* [Given request] Any pictures in the records below must be left out when you repeat the lines from the line containing "Reconstruct this image" through the line containing "from mathutils.bvhtree import BVHTree" exactly.

* [Records provided]
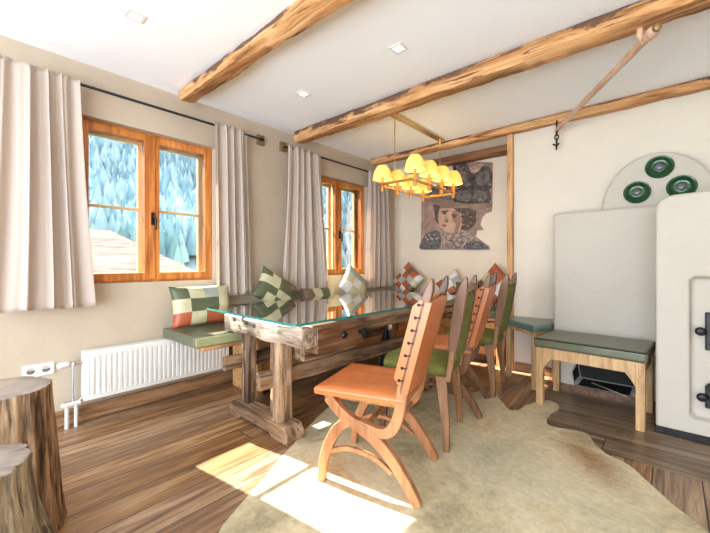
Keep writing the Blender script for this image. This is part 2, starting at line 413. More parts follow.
==
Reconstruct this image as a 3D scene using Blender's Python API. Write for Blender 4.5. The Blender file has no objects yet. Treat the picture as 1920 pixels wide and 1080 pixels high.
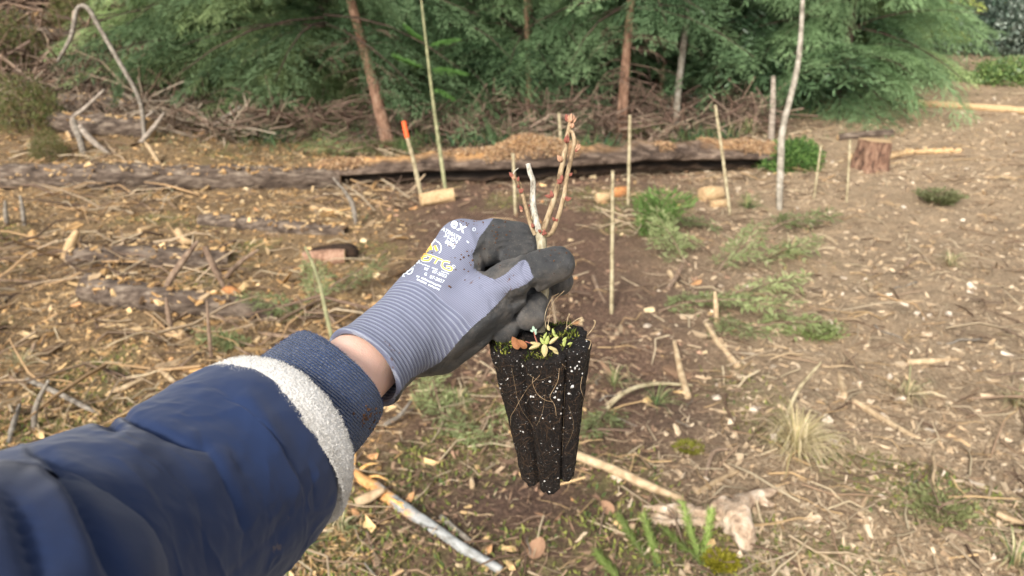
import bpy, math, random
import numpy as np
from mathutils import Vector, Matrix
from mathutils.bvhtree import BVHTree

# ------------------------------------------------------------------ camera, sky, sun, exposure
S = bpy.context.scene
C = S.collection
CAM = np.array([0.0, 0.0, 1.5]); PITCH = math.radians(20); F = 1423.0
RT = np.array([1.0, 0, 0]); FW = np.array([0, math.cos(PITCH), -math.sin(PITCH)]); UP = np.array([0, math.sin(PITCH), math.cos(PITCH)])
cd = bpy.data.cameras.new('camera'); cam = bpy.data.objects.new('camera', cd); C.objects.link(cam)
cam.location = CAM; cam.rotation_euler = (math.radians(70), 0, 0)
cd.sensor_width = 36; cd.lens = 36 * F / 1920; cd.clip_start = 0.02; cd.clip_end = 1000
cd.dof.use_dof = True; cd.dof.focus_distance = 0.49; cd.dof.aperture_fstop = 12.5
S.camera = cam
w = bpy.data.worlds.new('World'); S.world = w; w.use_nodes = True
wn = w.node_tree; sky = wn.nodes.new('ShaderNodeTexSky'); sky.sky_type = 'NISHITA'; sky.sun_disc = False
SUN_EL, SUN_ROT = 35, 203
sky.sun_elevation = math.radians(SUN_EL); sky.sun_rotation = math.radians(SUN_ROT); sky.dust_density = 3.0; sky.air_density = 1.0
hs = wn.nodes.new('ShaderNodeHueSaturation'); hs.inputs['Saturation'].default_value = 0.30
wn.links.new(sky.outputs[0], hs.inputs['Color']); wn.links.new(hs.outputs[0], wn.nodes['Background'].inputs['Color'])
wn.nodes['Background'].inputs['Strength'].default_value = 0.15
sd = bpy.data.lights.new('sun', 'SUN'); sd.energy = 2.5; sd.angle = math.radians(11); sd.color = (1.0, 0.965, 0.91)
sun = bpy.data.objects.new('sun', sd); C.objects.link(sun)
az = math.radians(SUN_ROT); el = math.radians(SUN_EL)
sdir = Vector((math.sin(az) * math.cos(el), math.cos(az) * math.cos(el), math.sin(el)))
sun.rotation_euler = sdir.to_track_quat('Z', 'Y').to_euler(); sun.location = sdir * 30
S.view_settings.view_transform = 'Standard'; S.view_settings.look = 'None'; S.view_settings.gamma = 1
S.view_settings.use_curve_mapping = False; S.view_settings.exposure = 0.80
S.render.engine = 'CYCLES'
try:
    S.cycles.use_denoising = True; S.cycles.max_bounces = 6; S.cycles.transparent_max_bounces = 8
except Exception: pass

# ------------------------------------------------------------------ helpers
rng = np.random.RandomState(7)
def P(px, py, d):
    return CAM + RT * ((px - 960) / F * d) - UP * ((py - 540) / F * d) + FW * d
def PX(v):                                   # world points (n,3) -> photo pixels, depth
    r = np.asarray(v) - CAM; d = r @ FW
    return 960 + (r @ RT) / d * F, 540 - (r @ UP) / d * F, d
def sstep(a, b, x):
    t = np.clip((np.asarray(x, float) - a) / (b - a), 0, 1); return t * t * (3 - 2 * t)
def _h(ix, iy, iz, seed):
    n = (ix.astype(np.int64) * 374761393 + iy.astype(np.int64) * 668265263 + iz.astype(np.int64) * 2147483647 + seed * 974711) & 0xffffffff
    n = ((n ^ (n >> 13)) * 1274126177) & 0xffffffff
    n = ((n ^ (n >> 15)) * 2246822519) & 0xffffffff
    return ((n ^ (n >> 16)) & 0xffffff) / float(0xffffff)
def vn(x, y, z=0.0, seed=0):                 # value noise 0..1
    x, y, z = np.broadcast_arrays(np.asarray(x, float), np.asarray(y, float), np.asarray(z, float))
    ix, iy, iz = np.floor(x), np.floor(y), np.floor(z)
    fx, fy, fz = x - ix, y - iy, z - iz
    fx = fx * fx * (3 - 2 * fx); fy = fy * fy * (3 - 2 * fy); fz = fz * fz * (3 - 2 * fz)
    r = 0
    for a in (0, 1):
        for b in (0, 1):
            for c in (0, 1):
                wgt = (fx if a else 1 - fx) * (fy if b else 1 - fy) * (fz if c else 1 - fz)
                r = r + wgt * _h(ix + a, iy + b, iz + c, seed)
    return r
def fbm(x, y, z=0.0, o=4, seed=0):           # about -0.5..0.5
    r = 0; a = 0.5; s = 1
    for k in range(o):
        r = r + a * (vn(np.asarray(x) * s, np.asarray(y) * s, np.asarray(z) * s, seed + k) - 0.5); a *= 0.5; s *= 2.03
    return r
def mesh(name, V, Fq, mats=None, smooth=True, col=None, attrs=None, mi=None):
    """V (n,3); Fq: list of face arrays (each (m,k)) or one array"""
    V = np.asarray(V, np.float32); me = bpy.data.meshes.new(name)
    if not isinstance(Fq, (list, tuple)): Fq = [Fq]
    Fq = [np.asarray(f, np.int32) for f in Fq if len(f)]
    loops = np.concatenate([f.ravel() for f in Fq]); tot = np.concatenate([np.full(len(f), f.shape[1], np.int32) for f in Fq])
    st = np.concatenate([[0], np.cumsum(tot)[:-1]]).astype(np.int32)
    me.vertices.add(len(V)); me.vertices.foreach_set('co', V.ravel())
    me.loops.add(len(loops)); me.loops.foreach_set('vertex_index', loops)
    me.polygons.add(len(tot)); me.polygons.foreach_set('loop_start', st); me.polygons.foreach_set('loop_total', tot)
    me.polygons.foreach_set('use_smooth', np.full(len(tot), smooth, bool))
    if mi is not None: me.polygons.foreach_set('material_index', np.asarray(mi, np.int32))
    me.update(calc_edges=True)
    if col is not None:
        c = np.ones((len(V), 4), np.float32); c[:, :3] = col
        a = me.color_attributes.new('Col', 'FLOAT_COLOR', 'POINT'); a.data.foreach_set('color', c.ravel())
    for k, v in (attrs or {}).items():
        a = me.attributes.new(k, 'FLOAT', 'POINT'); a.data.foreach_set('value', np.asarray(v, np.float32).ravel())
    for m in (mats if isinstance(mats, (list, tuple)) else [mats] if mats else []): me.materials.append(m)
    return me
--
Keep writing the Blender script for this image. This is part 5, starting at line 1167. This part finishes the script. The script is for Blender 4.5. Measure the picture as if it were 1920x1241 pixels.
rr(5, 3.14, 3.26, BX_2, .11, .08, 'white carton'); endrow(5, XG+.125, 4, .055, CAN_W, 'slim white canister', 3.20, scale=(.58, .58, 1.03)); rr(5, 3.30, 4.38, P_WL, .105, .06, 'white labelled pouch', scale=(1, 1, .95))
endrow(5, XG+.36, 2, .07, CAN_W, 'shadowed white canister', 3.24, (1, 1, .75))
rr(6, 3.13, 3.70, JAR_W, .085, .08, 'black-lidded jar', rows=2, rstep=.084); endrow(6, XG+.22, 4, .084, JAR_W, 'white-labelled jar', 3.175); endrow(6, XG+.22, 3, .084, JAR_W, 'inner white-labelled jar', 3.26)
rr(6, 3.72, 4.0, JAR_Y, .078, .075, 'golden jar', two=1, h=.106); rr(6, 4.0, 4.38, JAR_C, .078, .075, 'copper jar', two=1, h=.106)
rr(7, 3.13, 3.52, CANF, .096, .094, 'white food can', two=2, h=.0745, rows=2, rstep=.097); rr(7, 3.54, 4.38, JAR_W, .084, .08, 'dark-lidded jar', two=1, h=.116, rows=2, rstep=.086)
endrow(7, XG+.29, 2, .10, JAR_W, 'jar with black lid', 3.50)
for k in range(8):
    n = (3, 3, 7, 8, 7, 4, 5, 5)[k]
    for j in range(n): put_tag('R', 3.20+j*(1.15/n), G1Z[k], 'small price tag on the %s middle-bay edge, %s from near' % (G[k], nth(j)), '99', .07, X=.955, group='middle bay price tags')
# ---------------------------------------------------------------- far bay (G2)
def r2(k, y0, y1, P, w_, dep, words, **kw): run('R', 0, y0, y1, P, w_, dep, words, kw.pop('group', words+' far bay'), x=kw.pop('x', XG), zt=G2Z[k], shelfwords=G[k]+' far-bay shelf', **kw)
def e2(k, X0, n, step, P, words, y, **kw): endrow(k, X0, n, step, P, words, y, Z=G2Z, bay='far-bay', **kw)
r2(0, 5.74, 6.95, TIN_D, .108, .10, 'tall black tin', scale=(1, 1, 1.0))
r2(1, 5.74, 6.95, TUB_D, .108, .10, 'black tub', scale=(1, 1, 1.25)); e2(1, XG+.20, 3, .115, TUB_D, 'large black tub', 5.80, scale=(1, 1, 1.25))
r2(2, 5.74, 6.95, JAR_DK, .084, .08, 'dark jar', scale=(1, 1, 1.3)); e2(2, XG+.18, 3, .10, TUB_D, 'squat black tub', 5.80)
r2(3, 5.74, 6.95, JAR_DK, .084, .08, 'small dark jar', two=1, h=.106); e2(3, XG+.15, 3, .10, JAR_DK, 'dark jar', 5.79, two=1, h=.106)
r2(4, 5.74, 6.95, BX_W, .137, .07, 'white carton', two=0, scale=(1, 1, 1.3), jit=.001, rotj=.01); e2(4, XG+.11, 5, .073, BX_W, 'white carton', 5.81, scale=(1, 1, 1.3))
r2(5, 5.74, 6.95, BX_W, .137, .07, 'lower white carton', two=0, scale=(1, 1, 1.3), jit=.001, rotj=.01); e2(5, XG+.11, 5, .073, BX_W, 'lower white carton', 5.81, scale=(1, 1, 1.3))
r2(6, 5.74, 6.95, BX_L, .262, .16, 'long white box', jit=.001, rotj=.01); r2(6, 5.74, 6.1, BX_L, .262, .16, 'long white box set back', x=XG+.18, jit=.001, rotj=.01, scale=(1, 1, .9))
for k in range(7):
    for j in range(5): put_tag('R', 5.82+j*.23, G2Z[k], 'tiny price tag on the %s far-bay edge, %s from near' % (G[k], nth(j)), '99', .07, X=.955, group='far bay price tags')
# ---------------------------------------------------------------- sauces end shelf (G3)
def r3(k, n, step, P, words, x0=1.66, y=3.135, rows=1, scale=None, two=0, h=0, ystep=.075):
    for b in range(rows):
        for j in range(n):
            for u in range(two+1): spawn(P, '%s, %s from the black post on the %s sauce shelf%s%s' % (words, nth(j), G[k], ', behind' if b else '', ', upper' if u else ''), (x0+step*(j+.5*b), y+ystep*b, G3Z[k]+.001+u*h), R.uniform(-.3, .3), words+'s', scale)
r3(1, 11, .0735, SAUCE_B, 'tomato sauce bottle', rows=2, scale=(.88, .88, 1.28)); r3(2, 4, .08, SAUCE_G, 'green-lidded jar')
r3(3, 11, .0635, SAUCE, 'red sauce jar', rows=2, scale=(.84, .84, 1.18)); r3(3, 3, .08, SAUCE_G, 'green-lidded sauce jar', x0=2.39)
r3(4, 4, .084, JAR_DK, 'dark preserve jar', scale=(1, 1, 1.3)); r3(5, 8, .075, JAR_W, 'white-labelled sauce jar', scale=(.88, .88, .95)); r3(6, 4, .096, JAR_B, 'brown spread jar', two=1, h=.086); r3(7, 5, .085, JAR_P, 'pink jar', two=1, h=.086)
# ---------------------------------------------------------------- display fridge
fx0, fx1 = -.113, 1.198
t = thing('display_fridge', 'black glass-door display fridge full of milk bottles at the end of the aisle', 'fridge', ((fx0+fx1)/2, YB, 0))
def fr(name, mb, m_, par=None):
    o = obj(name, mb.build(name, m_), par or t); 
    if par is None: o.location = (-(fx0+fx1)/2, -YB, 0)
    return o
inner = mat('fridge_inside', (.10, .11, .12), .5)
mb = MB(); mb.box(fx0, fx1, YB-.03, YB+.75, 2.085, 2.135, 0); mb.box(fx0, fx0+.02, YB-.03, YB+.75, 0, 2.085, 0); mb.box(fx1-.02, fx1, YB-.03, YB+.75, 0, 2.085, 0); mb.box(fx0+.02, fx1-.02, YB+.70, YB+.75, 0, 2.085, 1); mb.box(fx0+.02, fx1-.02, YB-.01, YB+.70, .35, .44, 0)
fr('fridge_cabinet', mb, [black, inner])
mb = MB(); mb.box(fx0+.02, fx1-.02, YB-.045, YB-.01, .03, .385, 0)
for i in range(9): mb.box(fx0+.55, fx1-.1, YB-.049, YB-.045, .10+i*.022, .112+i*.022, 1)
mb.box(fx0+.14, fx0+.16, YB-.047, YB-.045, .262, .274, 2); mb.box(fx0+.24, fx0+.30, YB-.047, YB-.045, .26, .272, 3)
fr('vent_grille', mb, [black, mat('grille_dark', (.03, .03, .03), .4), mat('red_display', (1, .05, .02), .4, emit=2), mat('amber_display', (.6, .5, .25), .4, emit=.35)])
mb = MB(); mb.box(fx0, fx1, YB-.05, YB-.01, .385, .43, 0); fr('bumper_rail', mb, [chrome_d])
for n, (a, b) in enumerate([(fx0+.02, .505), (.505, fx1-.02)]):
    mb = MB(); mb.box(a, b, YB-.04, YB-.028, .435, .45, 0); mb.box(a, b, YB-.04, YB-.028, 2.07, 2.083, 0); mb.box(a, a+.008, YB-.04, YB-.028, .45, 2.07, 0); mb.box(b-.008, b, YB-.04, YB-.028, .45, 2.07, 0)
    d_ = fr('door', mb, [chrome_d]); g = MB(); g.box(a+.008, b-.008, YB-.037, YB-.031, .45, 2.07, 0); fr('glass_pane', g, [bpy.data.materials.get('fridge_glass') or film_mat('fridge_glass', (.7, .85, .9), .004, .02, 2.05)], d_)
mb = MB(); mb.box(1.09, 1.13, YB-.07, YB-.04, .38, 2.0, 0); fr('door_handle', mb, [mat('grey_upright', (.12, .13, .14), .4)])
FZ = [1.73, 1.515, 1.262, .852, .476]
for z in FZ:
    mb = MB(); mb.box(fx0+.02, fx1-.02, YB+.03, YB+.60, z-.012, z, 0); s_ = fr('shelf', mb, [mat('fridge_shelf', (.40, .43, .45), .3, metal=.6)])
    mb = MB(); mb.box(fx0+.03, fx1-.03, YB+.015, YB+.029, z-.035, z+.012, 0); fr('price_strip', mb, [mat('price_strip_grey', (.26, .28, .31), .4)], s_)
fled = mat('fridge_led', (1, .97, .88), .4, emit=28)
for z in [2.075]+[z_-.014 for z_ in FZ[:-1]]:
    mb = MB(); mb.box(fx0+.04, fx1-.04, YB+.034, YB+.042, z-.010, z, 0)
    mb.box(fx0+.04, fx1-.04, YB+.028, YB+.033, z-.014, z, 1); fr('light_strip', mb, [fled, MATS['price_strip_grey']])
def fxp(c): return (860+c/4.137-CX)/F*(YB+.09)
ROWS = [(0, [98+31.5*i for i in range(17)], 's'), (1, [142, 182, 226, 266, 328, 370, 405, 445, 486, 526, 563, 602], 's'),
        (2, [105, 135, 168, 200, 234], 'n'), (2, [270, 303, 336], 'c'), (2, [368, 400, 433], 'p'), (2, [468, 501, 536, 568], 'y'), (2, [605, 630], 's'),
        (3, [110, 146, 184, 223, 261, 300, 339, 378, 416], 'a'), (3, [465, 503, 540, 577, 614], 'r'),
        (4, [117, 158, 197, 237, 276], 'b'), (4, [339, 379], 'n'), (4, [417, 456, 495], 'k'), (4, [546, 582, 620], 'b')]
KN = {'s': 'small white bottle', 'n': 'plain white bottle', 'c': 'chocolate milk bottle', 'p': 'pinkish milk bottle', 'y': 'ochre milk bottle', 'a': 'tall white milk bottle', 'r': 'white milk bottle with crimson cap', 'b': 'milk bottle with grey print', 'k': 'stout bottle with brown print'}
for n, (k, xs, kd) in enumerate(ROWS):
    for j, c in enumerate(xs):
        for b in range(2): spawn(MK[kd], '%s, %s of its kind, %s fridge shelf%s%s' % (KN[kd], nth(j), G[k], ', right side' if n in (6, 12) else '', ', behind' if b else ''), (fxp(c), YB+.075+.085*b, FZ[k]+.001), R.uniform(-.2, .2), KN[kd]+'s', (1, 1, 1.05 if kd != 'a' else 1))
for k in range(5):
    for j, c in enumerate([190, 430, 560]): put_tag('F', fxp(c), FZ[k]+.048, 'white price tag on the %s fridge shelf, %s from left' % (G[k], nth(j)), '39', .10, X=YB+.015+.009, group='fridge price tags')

* [Final result]
Reconstruct this image as a 3D scene using Blender's Python API. Write for Blender 4.5. The Blender file has no objects yet. Treat the picture as 1920 pixels wide and 1080 pixels high.
import bpy, math, random
import numpy as np
from mathutils import Vector, Matrix
from mathutils.bvhtree import BVHTree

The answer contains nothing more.